(Extracted records)
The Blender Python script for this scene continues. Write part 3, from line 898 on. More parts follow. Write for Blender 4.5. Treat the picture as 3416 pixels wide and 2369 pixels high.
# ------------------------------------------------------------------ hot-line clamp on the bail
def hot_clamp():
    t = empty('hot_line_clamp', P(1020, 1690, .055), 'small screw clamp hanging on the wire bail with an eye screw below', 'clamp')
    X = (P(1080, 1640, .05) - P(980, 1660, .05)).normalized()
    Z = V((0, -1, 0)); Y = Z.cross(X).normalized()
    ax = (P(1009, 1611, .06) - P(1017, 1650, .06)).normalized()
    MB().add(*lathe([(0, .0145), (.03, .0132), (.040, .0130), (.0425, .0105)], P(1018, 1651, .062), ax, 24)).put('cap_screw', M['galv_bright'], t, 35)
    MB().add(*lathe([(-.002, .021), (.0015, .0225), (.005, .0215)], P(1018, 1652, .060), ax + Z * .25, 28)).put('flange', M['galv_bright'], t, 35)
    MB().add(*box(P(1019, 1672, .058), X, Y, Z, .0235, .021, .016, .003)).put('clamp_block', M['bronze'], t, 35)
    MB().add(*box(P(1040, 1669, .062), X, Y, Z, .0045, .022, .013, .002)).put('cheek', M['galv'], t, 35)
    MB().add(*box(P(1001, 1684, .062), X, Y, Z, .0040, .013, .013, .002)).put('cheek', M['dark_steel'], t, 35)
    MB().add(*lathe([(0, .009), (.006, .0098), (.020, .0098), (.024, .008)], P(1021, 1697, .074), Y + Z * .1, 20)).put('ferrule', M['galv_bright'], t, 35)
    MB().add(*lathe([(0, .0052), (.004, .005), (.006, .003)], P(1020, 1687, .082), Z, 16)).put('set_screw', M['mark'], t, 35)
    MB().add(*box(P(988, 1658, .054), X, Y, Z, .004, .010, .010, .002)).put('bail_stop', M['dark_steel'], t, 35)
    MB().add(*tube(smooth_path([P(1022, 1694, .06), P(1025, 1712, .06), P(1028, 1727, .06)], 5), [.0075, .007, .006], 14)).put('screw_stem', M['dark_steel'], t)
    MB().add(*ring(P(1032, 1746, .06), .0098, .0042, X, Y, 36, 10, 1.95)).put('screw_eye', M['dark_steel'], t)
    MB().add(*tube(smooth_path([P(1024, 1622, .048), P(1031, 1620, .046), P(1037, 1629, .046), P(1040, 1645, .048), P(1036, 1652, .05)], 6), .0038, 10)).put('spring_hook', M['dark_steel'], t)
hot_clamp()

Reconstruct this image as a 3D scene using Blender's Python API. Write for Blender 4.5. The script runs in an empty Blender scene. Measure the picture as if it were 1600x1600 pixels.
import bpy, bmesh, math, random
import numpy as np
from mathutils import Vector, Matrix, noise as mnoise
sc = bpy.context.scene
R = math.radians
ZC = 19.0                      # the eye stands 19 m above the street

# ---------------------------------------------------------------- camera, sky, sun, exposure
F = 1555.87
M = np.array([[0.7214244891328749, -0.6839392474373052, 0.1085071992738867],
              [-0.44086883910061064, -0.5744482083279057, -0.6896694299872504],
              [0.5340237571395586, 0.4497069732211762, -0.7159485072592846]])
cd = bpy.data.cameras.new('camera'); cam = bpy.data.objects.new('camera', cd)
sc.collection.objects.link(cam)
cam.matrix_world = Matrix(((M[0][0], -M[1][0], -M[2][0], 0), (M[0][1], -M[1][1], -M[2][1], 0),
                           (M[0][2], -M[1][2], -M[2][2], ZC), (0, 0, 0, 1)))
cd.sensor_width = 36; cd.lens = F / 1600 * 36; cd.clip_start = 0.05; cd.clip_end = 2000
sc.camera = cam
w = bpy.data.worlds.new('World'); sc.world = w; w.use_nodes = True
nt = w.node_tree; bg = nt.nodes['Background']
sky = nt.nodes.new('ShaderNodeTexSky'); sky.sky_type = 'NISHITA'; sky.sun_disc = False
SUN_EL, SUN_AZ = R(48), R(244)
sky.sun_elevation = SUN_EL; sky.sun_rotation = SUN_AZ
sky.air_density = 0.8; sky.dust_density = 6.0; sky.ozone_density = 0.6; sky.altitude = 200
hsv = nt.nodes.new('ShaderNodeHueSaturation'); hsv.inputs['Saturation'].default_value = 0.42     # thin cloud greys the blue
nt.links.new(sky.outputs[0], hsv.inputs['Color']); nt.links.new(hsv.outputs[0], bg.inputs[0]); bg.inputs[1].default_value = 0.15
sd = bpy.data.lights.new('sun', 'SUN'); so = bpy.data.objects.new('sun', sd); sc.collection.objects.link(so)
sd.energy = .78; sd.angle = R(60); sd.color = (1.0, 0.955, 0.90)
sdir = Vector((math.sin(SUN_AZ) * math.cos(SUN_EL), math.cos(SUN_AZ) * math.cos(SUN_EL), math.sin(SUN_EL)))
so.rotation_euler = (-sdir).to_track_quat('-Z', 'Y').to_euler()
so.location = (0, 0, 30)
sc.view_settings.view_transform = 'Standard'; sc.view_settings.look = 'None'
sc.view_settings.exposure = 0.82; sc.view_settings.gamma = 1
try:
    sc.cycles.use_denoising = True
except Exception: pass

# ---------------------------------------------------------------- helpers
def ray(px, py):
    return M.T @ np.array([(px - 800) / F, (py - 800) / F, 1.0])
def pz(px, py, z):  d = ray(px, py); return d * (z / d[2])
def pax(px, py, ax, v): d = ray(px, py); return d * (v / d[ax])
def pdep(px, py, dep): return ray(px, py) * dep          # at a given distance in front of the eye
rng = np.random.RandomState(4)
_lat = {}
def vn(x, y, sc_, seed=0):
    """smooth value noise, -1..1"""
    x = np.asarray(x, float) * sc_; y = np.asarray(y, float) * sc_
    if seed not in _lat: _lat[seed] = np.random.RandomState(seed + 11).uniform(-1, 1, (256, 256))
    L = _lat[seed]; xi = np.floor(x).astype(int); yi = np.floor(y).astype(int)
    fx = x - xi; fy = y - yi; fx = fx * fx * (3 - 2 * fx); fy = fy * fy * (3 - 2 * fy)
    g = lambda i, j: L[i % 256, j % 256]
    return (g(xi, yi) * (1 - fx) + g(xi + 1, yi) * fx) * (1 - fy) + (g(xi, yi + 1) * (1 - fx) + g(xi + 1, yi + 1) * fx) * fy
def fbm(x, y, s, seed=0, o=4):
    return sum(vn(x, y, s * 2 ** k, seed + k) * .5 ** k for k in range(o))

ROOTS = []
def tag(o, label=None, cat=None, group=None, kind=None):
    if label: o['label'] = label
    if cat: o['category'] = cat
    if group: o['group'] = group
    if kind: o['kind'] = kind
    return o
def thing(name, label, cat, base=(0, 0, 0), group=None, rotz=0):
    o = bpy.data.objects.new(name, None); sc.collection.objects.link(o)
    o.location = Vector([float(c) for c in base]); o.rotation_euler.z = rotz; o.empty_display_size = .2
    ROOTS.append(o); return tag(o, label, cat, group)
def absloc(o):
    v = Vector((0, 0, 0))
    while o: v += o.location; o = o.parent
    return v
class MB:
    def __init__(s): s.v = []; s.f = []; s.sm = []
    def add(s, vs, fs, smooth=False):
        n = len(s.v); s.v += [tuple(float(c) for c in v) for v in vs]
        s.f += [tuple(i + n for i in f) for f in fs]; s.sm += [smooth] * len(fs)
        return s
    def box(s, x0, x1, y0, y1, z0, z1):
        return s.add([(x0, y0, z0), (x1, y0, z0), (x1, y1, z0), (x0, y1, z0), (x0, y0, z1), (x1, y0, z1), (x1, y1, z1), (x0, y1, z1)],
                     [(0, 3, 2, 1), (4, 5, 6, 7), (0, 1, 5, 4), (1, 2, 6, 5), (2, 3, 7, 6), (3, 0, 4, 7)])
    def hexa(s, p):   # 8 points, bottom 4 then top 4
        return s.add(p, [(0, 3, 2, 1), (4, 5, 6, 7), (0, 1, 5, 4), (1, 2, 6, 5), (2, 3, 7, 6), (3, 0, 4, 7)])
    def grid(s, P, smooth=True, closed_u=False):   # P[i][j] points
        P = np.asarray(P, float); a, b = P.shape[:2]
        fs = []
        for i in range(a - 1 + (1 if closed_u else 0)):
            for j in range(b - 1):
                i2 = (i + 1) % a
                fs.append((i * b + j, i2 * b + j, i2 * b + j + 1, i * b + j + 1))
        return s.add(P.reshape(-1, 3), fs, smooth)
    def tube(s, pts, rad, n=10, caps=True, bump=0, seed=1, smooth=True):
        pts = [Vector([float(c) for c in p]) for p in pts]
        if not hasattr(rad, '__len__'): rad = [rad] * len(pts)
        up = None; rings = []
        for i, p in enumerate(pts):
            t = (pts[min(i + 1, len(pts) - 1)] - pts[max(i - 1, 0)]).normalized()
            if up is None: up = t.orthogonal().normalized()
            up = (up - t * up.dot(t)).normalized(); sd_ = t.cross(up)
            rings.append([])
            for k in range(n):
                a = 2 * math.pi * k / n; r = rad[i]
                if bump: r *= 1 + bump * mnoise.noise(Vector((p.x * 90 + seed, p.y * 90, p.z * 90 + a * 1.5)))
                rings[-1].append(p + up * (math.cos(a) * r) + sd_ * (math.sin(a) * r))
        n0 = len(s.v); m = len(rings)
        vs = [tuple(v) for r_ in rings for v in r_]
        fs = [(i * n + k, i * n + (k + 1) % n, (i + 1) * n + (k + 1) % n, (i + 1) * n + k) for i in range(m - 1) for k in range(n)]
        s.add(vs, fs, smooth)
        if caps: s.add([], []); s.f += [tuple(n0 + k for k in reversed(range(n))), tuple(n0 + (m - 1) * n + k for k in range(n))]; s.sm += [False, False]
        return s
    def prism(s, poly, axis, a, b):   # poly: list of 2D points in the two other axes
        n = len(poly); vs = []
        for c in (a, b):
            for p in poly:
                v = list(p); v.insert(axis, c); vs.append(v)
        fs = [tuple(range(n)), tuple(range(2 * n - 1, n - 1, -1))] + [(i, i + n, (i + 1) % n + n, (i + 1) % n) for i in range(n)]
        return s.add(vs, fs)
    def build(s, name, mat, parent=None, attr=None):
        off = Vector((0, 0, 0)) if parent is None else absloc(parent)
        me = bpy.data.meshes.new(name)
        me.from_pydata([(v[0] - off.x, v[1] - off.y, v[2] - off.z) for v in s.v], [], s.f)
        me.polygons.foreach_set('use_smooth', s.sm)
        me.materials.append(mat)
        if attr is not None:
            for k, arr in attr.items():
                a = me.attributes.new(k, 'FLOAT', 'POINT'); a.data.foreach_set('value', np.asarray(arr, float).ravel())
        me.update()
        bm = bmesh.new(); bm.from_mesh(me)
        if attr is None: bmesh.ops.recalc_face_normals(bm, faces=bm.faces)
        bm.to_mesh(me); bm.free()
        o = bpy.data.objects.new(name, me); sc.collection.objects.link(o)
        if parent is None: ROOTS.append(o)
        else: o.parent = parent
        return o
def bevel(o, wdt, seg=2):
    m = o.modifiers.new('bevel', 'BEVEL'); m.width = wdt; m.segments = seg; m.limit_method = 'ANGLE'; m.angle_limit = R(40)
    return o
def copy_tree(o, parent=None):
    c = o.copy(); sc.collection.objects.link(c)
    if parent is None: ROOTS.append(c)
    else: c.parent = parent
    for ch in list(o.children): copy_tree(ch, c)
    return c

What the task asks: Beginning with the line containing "Reconstruct this image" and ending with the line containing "above the street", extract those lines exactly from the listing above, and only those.

Full solution:
Reconstruct this image as a 3D scene using Blender's Python API. Write for Blender 4.5. The script runs in an empty Blender scene. Measure the picture as if it were 1600x1600 pixels.
import bpy, bmesh, math, random
import numpy as np
from mathutils import Vector, Matrix, noise as mnoise
sc = bpy.context.scene
R = math.radians
ZC = 19.0                      # the eye stands 19 m above the street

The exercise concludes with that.